Akhirnya, setiap pembangunan pertanian harus memuat tiga fase penting. Pertama, fase penyediaan infrastruktur dasar bagi kegiatan produksi, yakni irigasi, bibit, pupuk, jalan, penyuluhan, dan ketersediaan lahan. Kedua, fase penguatan pasar. Di sini harus didesain kelembagaan (rules of the game) pemasaran, perkreditan, pasokan input, dan lain sebagainya sehingga dijamin produksi komoditas pertanian dapat masuk ke pasar dengan mengandaikan benefit kepada petani dan pelaku lainnya secara proporsional. Ketiga, fase eksekusi, yaitu menggandeng pelaku di sektor privat (korporasi) untuk menggerakkan produksi ke pasar internasional maupun mengolahnya menjadi komoditas yang memiliki nilai tambah. Fase terakhir ini merupakan nama lain dari strategi agribisnis yang sudah lama dikumandangkan. Sayangnya, fase eksekusi ini sulit untuk dijalankan karena fase pertama (infrastruktur dasar) dan kedua (penguatan pasar) dari pembangunan pertanian di Indonesia masih carut marut.

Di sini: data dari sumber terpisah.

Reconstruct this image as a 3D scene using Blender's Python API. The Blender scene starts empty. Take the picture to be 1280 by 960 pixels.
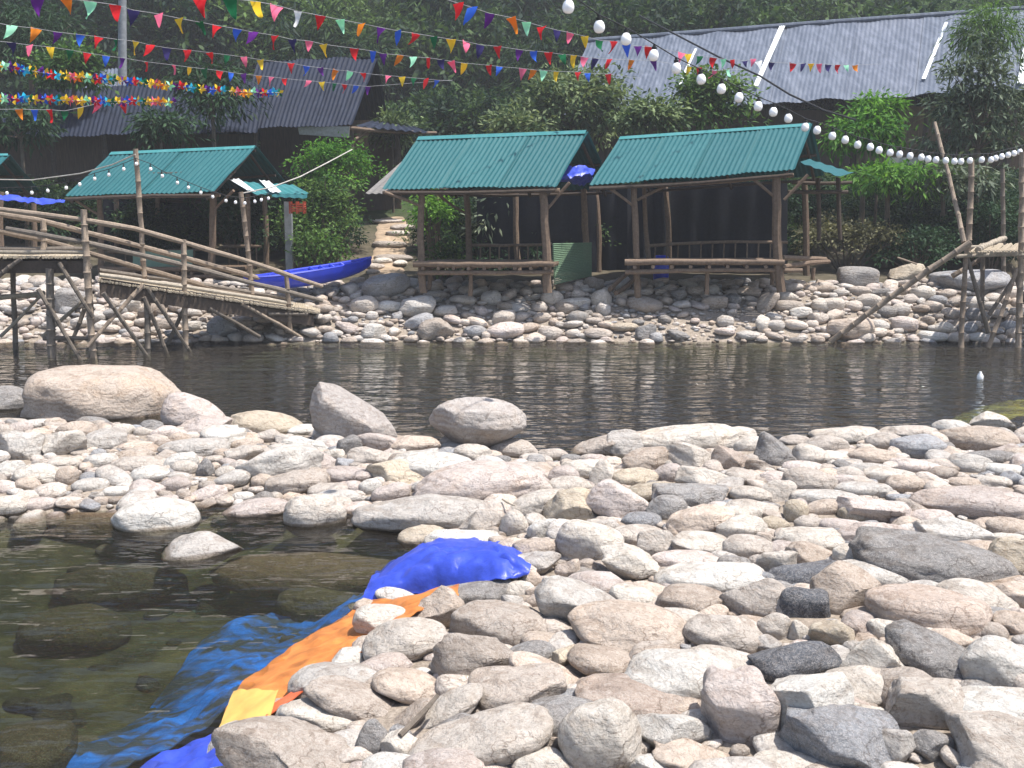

Membangun Pondasi Pertanian
Deskripsi di atas menunjukkan bahwa struktur pembangunan pertanian di Indonesia sangat rapuh, sehingga hal utama yang harus dilakukan adalah membangun kembali pondasi sektor pertanian. Di sini investasi infrastruktur dasar harus segera dimulai, sama sekali tidak bisa ditunda. Infrastruktur dasar yang sangat penting adalah penataan lahan (reformasi tanah), perbaikan dan penambahan irigasi, dan pengadaan bibit (dan pupuk). Reformasi tanah merupakan keniscayaan dan sudah dipahami oleh pemerintah, namun program ini berjalan sangat pelan sehingga tidak mampu mengikuti target yang telah dicanangkan. Sementara itu, perbaikan irigasi juga sangat mendesak sebab sekitar 22,4% irigasi di Indonesia dalam keadaan rusak. Tanpa dukungan irigasi yang bagus, maka kegiatan produksi pasti terhambat. Selanjutnya, penyediaan bibit (dan pupuk) dengan harga terjangkau sangat dibutuhkan oleh petani (kecil) agar aktivitas penanaman tidak berhenti.
Setelah masalah-masalah itu dapat dirampungkan, maka pekerjaan yang harus dieksekusi adalah penguatan pasar danĀ mendesain kerjasama dengan sektor privat. Program penguatan pasar merupakan media yang mempertemukan transaksi antara sektor hulu dan hilir di sektor pertanian. Pada level ini terhadap tiga pekerjaan yang harus dilakukan oleh pemerintah, yakni mendesain sistem keuangan yang sesuai dengan kebutuhan pelaku di sektor pertanian, sistem pasokan input, dan pasar output lokal. Sedangkan kerjasama dengan pelaku ekonomi swasta bertujuan untuk mengeksekusi kegiatan lanjutan di sektor pertanian, khususnya pemasaran dan pengolahan, sehingga memiliki keterkaitan dengan sektor non-pertanian. Melalui upaya-upaya yang sistematis tersebut diharapkan pembangunan sektor pertanian di Indonesia setahap demi setahap dapat dapat dicapai, sehingga nasib petani dan pengusaha kecil (dan rakyat miskin) tidak diombang-ambingkan oleh fluktuasi harga komoditas pertanian di pasar internasional.